I was told, second hand, of a fascinating conversation a friend of mine had with a (very, very) successful Wall Streeter. The Wall Street fellow said that equities are cooked, and so he and his cohort are turning to real estate again as a play. Hmm.
I’m a dummy in this field, but it seems to me that the days of investing in stocks are over, at least for now. When my father worked Wall Street, from 1929 on, the idea was that you looked at a company’s fundamentals: its products, earnings, management and prospects, and you bought or didn’t, depending on your analysis. In 1980, at age 75, my father gave up, admitting that he no longer understood his business. And I think that’s because the traders had taken over – they weren’t investing, they were trading. As one of my trading friends told me back then, a “long” position was something he bought in the morning and still owned after lunch. How do you do quality analysis against that? My dad didn’t live long enough to see the Dot.com bubble, but he would have been appalled and, knowing him, amused.
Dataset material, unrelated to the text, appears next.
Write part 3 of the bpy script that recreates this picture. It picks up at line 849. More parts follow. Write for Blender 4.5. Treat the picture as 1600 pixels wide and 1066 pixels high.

The only thing that makes me hopeful that an onslaught of traders won’t swamp our real estate market is that real estate is so illiquid – you can’t trade the stuff (so far) in a millisecond. There’s room for investors, maybe, especially in this down market, but certainly not traders. Which is good for people like me who claim to be able to advise on good buys and warn against the bad. I still prefer to work with young couples who are looking to find a good house in a good neighborhood in which to raise a family, but if investors are coming in, I can deal with that and still make a living.
Or I hope so. If not, you’ll find me in a cardboard box on Greenwich Avenue next year.